_Your instructions_
All of the data should be output character for character, except the pictures.

_Source material_
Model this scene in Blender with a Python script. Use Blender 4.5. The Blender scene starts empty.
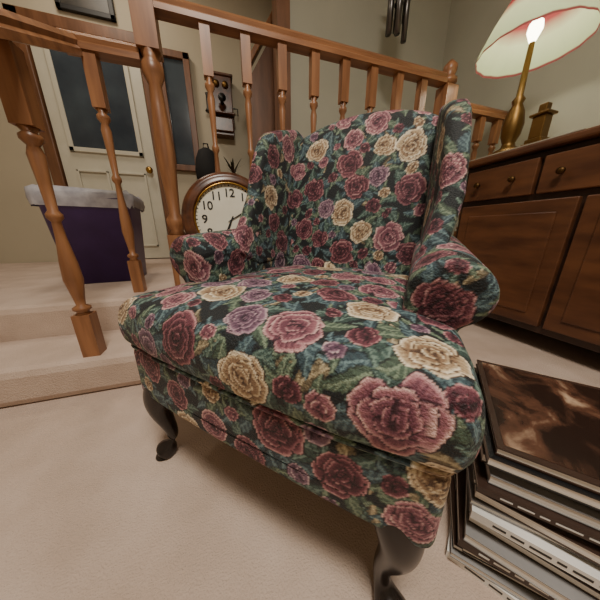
import bpy, bmesh, math, random
import numpy as np
from mathutils import Vector, Matrix
random.seed(4); rng=np.random.default_rng(11)
S=bpy.context.scene
def lin(c):
    return tuple(((v/255)/12.92 if v/255<=0.04045 else ((v/255+0.055)/1.055)**2.4) for v in c)
# ---------- materials ----------
def nmat(name):
    m=bpy.data.materials.new(name); m.use_nodes=True
    return m,m.node_tree.nodes,m.node_tree.links,m.node_tree.nodes['Principled BSDF']
def mat(name,c,rough=.5,metal=0,c2=None,scale=(8,8,8),bump=0,detail=4,bscale=None,emit=0,spec=.5):
    m,n,l,b=nmat(name)
    b.inputs['Roughness'].default_value=rough; b.inputs['Metallic'].default_value=metal
    b.inputs['Specular IOR Level'].default_value=spec
    if c2 is None: c2=tuple(v*.86 for v in c)
    tc=n.new('ShaderNodeTexCoord'); mp=n.new('ShaderNodeMapping'); mp.inputs['Scale'].default_value=scale
    no=n.new('ShaderNodeTexNoise'); no.inputs['Detail'].default_value=detail; no.inputs['Scale'].default_value=1
    r=n.new('ShaderNodeValToRGB'); r.color_ramp.elements[0].position=.35; r.color_ramp.elements[1].position=.65
    r.color_ramp.elements[0].color=(*lin(c2),1); r.color_ramp.elements[1].color=(*lin(c),1)
    l.new(tc.outputs['Object'],mp.inputs[0]); l.new(mp.outputs[0],no.inputs['Vector'])
    l.new(no.outputs['Fac'],r.inputs[0]); l.new(r.outputs[0],b.inputs['Base Color'])
    if bump:
        n2=n.new('ShaderNodeTexNoise'); n2.inputs['Scale'].default_value=bscale or 60; n2.inputs['Detail'].default_value=3
        l.new(tc.outputs['Object'],n2.inputs['Vector'])
        bp=n.new('ShaderNodeBump'); bp.inputs['Strength'].default_value=bump; bp.inputs['Distance'].default_value=.004
        l.new(n2.outputs['Fac'],bp.inputs['Height']); l.new(bp.outputs[0],b.inputs['Normal'])
    if emit:
        l.new(r.outputs[0],b.inputs['Emission Color']); b.inputs['Emission Strength'].default_value=emit
    return m
M_oak=mat('oak_varnish',(156,108,72),.38,c2=(122,80,52),scale=(30,30,3))
M_oakH=mat('oak_varnish_h',(156,108,72),.38,c2=(122,80,52),scale=(3,30,30))
M_trim=mat('oak_trim',(124,84,58),.4,c2=(98,64,42),scale=(20,20,3))
M_dark=mat('dark_leg_wood',(40,32,30),.25,c2=(26,20,18),scale=(20,20,6))
M_dres=mat('cabinet_wood',(104,66,42),.35,c2=(76,46,30),scale=(12,4,16))
M_dres2=mat('cabinet_wood_dark',(58,38,29),.4,c2=(40,26,20),scale=(12,4,16))
M_carpet=mat('carpet',(206,186,172),.95,c2=(190,169,154),scale=(5,5,5),bump=.9,bscale=260,spec=.1)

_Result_
Model this scene in Blender with a Python script. Use Blender 4.5. The Blender scene starts empty.
import bpy, bmesh, math, random
import numpy as np
from mathutils import Vector, Matrix
random.seed(4); rng=np.random.default_rng(11)
S=bpy.context.scene
def lin(c):
    return tuple(((v/255)/12.92 if v/255<=0.04045 else ((v/255+0.055)/1.055)**2.4) for v in c)
# ---------- materials ----------
def nmat(name):
    m=bpy.data.materials.new(name); m.use_nodes=True
    return m,m.node_tree.nodes,m.node_tree.links,m.node_tree.nodes['Principled BSDF']
def mat(name,c,rough=.5,metal=0,c2=None,scale=(8,8,8),bump=0,detail=4,bscale=None,emit=0,spec=.5):
    m,n,l,b=nmat(name)
    b.inputs['Roughness'].default_value=rough; b.inputs['Metallic'].default_value=metal
    b.inputs['Specular IOR Level'].default_value=spec
    if c2 is None: c2=tuple(v*.86 for v in c)
    tc=n.new('ShaderNodeTexCoord'); mp=n.new('ShaderNodeMapping'); mp.inputs['Scale'].default_value=scale
    no=n.new('ShaderNodeTexNoise'); no.inputs['Detail'].default_value=detail; no.inputs['Scale'].default_value=1
    r=n.new('ShaderNodeValToRGB'); r.color_ramp.elements[0].position=.35; r.color_ramp.elements[1].position=.65
    r.color_ramp.elements[0].color=(*lin(c2),1); r.color_ramp.elements[1].color=(*lin(c),1)
    l.new(tc.outputs['Object'],mp.inputs[0]); l.new(mp.outputs[0],no.inputs['Vector'])
    l.new(no.outputs['Fac'],r.inputs[0]); l.new(r.outputs[0],b.inputs['Base Color'])
    if bump:
        n2=n.new('ShaderNodeTexNoise'); n2.inputs['Scale'].default_value=bscale or 60; n2.inputs['Detail'].default_value=3
        l.new(tc.outputs['Object'],n2.inputs['Vector'])
        bp=n.new('ShaderNodeBump'); bp.inputs['Strength'].default_value=bump; bp.inputs['Distance'].default_value=.004
        l.new(n2.outputs['Fac'],bp.inputs['Height']); l.new(bp.outputs[0],b.inputs['Normal'])
    if emit:
        l.new(r.outputs[0],b.inputs['Emission Color']); b.inputs['Emission Strength'].default_value=emit
    return m
M_oak=mat('oak_varnish',(156,108,72),.38,c2=(122,80,52),scale=(30,30,3))
M_oakH=mat('oak_varnish_h',(156,108,72),.38,c2=(122,80,52),scale=(3,30,30))
M_trim=mat('oak_trim',(124,84,58),.4,c2=(98,64,42),scale=(20,20,3))
M_dark=mat('dark_leg_wood',(40,32,30),.25,c2=(26,20,18),scale=(20,20,6))
M_dres=mat('cabinet_wood',(104,66,42),.35,c2=(76,46,30),scale=(12,4,16))
M_dres2=mat('cabinet_wood_dark',(58,38,29),.4,c2=(40,26,20),scale=(12,4,16))
M_carpet=mat('carpet',(206,186,172),.95,c2=(190,169,154),scale=(5,5,5),bump=.9,bscale=260,spec=.1)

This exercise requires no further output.